Out of date locked down to just users with root/sudo permissions

What can Microsoft do?

So Microsoft and Windows is actually already in pretty good shape, and with the Windows App Store, this should solve a large number of the inconsistencies, and it should also handle updating.

But there is more Microsoft can do. They need to really push tools and software to work with Click Once and MSI with detailed documentation on why developers should use them, and which one is suitable for their particular application.

It should be a rather simple sell and distinction between what to use for different programs.

Click Once should be used for utility applications, so twitter clients, irc clients, ftp, paint (yes you Paint.Net), notepad, putty (just putty, not the rest of the suite)

MSI’s should be used for software that requires to be installed system wide, larger installations, and software which requires background services, system services, or have some complexity which means they might not be suitable for Click Once, so for example, Office, Visual Studio, Putty (with pageant)

They should enforce a single consistent UI for MSI’s which would help users, and provide some consistency for the user.
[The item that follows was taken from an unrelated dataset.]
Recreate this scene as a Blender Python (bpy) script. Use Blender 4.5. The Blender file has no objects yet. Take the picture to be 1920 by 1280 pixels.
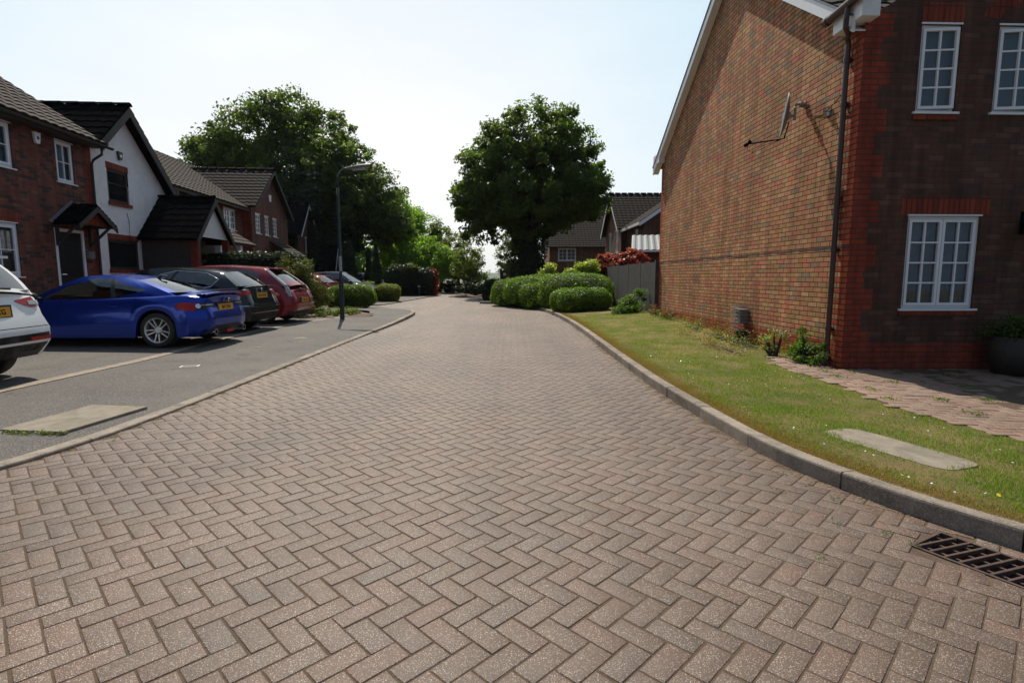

They also need to have a global update center, where everything installed can register itself (including MS software updated through Windows Update) so that all updates are centralized, and easy for the user to access, and the developers to take advantage of.

Finally they should improve the Add/Remove Programs files, so that when applications like Visual Studio is installed all the sub-packages are hidden beneath the top level as to simply the window. It might also be beneficial to separate applications into just the Click Once ones they installed, and the applications which are installed globally.